--- Start of Records for the exercise ---

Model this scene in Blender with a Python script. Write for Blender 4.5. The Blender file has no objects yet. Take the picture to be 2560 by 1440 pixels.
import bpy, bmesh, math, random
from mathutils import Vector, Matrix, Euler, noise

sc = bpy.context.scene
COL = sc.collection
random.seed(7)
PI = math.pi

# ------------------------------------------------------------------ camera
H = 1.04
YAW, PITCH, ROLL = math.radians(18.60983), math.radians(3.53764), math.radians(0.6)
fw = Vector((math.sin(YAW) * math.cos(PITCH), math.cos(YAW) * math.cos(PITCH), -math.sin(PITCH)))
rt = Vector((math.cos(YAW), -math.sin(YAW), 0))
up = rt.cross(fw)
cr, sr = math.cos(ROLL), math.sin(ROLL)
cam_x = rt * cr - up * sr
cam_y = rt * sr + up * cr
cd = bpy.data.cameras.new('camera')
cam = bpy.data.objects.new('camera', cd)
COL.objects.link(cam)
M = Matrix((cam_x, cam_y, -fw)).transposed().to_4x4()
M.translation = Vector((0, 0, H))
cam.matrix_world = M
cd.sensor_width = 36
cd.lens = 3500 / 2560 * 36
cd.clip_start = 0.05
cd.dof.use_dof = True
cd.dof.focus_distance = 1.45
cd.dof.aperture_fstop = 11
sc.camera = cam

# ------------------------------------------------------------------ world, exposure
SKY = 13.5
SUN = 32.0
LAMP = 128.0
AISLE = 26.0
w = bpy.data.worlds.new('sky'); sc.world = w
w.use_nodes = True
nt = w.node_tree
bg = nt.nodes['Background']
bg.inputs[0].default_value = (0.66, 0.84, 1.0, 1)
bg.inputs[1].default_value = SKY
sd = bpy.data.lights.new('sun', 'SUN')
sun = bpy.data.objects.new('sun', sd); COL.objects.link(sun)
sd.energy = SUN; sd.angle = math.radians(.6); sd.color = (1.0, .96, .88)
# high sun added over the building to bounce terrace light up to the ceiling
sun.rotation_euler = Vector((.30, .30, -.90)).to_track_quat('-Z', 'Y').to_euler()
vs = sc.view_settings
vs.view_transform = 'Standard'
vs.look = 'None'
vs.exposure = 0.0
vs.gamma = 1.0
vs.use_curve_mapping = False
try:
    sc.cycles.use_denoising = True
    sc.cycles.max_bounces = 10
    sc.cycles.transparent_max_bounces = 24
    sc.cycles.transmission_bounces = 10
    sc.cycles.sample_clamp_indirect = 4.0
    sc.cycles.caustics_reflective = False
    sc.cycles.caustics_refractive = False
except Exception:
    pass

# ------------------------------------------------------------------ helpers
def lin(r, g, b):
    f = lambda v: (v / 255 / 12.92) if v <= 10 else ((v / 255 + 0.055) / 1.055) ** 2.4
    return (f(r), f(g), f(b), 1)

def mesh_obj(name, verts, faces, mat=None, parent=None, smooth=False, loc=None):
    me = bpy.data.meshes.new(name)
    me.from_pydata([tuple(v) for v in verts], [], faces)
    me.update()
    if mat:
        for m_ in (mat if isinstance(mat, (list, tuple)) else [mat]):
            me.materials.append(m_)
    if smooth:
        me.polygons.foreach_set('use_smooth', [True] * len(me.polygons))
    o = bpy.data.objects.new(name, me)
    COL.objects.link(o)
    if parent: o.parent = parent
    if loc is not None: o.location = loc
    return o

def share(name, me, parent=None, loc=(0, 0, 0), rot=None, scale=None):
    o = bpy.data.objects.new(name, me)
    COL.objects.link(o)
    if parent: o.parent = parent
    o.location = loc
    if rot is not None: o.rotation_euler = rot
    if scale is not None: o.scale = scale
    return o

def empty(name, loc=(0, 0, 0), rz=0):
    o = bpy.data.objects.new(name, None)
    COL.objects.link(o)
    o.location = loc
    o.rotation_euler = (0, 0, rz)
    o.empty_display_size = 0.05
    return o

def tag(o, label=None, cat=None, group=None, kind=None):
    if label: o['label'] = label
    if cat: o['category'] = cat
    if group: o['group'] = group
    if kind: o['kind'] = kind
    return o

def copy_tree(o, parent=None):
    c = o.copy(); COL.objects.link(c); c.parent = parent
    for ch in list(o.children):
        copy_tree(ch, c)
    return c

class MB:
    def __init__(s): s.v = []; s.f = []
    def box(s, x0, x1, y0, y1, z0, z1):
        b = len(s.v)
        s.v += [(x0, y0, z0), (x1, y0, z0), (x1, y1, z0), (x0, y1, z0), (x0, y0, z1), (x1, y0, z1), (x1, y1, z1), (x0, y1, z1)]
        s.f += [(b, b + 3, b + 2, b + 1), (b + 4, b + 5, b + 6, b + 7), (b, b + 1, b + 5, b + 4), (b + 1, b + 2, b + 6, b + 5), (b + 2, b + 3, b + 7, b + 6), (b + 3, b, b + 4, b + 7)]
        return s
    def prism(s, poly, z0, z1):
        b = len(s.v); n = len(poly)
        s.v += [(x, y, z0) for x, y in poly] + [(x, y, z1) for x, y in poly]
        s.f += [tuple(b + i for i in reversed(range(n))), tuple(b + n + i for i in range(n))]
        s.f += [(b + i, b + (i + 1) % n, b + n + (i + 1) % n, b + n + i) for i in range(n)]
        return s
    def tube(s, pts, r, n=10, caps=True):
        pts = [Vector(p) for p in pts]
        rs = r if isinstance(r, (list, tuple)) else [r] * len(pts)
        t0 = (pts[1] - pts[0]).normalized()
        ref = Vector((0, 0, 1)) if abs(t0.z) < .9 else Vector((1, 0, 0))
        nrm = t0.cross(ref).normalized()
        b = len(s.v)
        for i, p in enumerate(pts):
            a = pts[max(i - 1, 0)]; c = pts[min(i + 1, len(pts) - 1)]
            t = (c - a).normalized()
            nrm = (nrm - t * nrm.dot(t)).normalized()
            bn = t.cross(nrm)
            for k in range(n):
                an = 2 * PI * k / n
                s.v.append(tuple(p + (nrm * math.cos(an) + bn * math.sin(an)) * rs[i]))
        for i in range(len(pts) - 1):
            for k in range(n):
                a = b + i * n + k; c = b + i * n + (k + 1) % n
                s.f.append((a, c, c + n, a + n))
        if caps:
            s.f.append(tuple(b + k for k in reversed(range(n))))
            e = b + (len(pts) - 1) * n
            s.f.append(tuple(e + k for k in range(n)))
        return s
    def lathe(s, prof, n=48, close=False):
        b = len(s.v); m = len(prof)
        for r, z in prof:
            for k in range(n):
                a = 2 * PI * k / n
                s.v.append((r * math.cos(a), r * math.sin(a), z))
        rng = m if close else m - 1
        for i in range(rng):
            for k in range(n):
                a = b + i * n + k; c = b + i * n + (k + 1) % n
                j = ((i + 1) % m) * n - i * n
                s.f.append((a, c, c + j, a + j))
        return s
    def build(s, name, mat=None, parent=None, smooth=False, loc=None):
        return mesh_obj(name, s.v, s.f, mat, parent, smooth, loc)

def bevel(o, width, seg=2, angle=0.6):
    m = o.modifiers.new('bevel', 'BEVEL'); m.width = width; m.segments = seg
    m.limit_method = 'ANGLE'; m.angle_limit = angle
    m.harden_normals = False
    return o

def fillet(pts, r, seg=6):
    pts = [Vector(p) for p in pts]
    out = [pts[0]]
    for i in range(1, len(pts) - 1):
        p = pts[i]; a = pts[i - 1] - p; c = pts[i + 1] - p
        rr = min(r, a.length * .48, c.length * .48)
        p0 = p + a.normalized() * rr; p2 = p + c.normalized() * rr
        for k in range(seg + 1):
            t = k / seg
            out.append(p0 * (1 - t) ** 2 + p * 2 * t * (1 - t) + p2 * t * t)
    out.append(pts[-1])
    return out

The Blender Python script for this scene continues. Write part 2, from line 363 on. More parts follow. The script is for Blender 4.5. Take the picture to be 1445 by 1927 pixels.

--- End of Records for the exercise ---

## Aim:
Using the exact wording, write out all of the records.

## Solution for this task:
Model this scene in Blender with a Python script. Write for Blender 4.5. The Blender file has no objects yet. Take the picture to be 2560 by 1440 pixels.
import bpy, bmesh, math, random
from mathutils import Vector, Matrix, Euler, noise

sc = bpy.context.scene
COL = sc.collection
random.seed(7)
PI = math.pi

# ------------------------------------------------------------------ camera
H = 1.04
YAW, PITCH, ROLL = math.radians(18.60983), math.radians(3.53764), math.radians(0.6)
fw = Vector((math.sin(YAW) * math.cos(PITCH), math.cos(YAW) * math.cos(PITCH), -math.sin(PITCH)))
rt = Vector((math.cos(YAW), -math.sin(YAW), 0))
up = rt.cross(fw)
cr, sr = math.cos(ROLL), math.sin(ROLL)
cam_x = rt * cr - up * sr
cam_y = rt * sr + up * cr
cd = bpy.data.cameras.new('camera')
cam = bpy.data.objects.new('camera', cd)
COL.objects.link(cam)
M = Matrix((cam_x, cam_y, -fw)).transposed().to_4x4()
M.translation = Vector((0, 0, H))
cam.matrix_world = M
cd.sensor_width = 36
cd.lens = 3500 / 2560 * 36
cd.clip_start = 0.05
cd.dof.use_dof = True
cd.dof.focus_distance = 1.45
cd.dof.aperture_fstop = 11
sc.camera = cam

# ------------------------------------------------------------------ world, exposure
SKY = 13.5
SUN = 32.0
LAMP = 128.0
AISLE = 26.0
w = bpy.data.worlds.new('sky'); sc.world = w
w.use_nodes = True
nt = w.node_tree
bg = nt.nodes['Background']
bg.inputs[0].default_value = (0.66, 0.84, 1.0, 1)
bg.inputs[1].default_value = SKY
sd = bpy.data.lights.new('sun', 'SUN')
sun = bpy.data.objects.new('sun', sd); COL.objects.link(sun)
sd.energy = SUN; sd.angle = math.radians(.6); sd.color = (1.0, .96, .88)
# high sun added over the building to bounce terrace light up to the ceiling
sun.rotation_euler = Vector((.30, .30, -.90)).to_track_quat('-Z', 'Y').to_euler()
vs = sc.view_settings
vs.view_transform = 'Standard'
vs.look = 'None'
vs.exposure = 0.0
vs.gamma = 1.0
vs.use_curve_mapping = False
try:
    sc.cycles.use_denoising = True
    sc.cycles.max_bounces = 10
    sc.cycles.transparent_max_bounces = 24
    sc.cycles.transmission_bounces = 10
    sc.cycles.sample_clamp_indirect = 4.0
    sc.cycles.caustics_reflective = False
    sc.cycles.caustics_refractive = False
except Exception:
    pass

# ------------------------------------------------------------------ helpers
def lin(r, g, b):
    f = lambda v: (v / 255 / 12.92) if v <= 10 else ((v / 255 + 0.055) / 1.055) ** 2.4
    return (f(r), f(g), f(b), 1)

def mesh_obj(name, verts, faces, mat=None, parent=None, smooth=False, loc=None):
    me = bpy.data.meshes.new(name)
    me.from_pydata([tuple(v) for v in verts], [], faces)
    me.update()
    if mat:
        for m_ in (mat if isinstance(mat, (list, tuple)) else [mat]):
            me.materials.append(m_)
    if smooth:
        me.polygons.foreach_set('use_smooth', [True] * len(me.polygons))
    o = bpy.data.objects.new(name, me)
    COL.objects.link(o)
    if parent: o.parent = parent
    if loc is not None: o.location = loc
    return o

def share(name, me, parent=None, loc=(0, 0, 0), rot=None, scale=None):
    o = bpy.data.objects.new(name, me)
    COL.objects.link(o)
    if parent: o.parent = parent
    o.location = loc
    if rot is not None: o.rotation_euler = rot
    if scale is not None: o.scale = scale
    return o

def empty(name, loc=(0, 0, 0), rz=0):
    o = bpy.data.objects.new(name, None)
    COL.objects.link(o)
    o.location = loc
    o.rotation_euler = (0, 0, rz)
    o.empty_display_size = 0.05
    return o

def tag(o, label=None, cat=None, group=None, kind=None):
    if label: o['label'] = label
    if cat: o['category'] = cat
    if group: o['group'] = group
    if kind: o['kind'] = kind
    return o

def copy_tree(o, parent=None):
    c = o.copy(); COL.objects.link(c); c.parent = parent
    for ch in list(o.children):
        copy_tree(ch, c)
    return c

class MB:
    def __init__(s): s.v = []; s.f = []
    def box(s, x0, x1, y0, y1, z0, z1):
        b = len(s.v)
        s.v += [(x0, y0, z0), (x1, y0, z0), (x1, y1, z0), (x0, y1, z0), (x0, y0, z1), (x1, y0, z1), (x1, y1, z1), (x0, y1, z1)]
        s.f += [(b, b + 3, b + 2, b + 1), (b + 4, b + 5, b + 6, b + 7), (b, b + 1, b + 5, b + 4), (b + 1, b + 2, b + 6, b + 5), (b + 2, b + 3, b + 7, b + 6), (b + 3, b, b + 4, b + 7)]
        return s
    def prism(s, poly, z0, z1):
        b = len(s.v); n = len(poly)
        s.v += [(x, y, z0) for x, y in poly] + [(x, y, z1) for x, y in poly]
        s.f += [tuple(b + i for i in reversed(range(n))), tuple(b + n + i for i in range(n))]
        s.f += [(b + i, b + (i + 1) % n, b + n + (i + 1) % n, b + n + i) for i in range(n)]
        return s
    def tube(s, pts, r, n=10, caps=True):
        pts = [Vector(p) for p in pts]
        rs = r if isinstance(r, (list, tuple)) else [r] * len(pts)
        t0 = (pts[1] - pts[0]).normalized()
        ref = Vector((0, 0, 1)) if abs(t0.z) < .9 else Vector((1, 0, 0))
        nrm = t0.cross(ref).normalized()
        b = len(s.v)
        for i, p in enumerate(pts):
            a = pts[max(i - 1, 0)]; c = pts[min(i + 1, len(pts) - 1)]
            t = (c - a).normalized()
            nrm = (nrm - t * nrm.dot(t)).normalized()
            bn = t.cross(nrm)
            for k in range(n):
                an = 2 * PI * k / n
                s.v.append(tuple(p + (nrm * math.cos(an) + bn * math.sin(an)) * rs[i]))
        for i in range(len(pts) - 1):
            for k in range(n):
                a = b + i * n + k; c = b + i * n + (k + 1) % n
                s.f.append((a, c, c + n, a + n))
        if caps:
            s.f.append(tuple(b + k for k in reversed(range(n))))
            e = b + (len(pts) - 1) * n
            s.f.append(tuple(e + k for k in range(n)))
        return s
    def lathe(s, prof, n=48, close=False):
        b = len(s.v); m = len(prof)
        for r, z in prof:
            for k in range(n):
                a = 2 * PI * k / n
                s.v.append((r * math.cos(a), r * math.sin(a), z))
        rng = m if close else m - 1
        for i in range(rng):
            for k in range(n):
                a = b + i * n + k; c = b + i * n + (k + 1) % n
                j = ((i + 1) % m) * n - i * n
                s.f.append((a, c, c + j, a + j))
        return s
    def build(s, name, mat=None, parent=None, smooth=False, loc=None):
        return mesh_obj(name, s.v, s.f, mat, parent, smooth, loc)

def bevel(o, width, seg=2, angle=0.6):
    m = o.modifiers.new('bevel', 'BEVEL'); m.width = width; m.segments = seg
    m.limit_method = 'ANGLE'; m.angle_limit = angle
    m.harden_normals = False
    return o

def fillet(pts, r, seg=6):
    pts = [Vector(p) for p in pts]
    out = [pts[0]]
    for i in range(1, len(pts) - 1):
        p = pts[i]; a = pts[i - 1] - p; c = pts[i + 1] - p
        rr = min(r, a.length * .48, c.length * .48)
        p0 = p + a.normalized() * rr; p2 = p + c.normalized() * rr
        for k in range(seg + 1):
            t = k / seg
            out.append(p0 * (1 - t) ** 2 + p * 2 * t * (1 - t) + p2 * t * t)
    out.append(pts[-1])
    return out

The Blender Python script for this scene continues. Write part 2, from line 363 on. More parts follow. The script is for Blender 4.5. Take the picture to be 1445 by 1927 pixels.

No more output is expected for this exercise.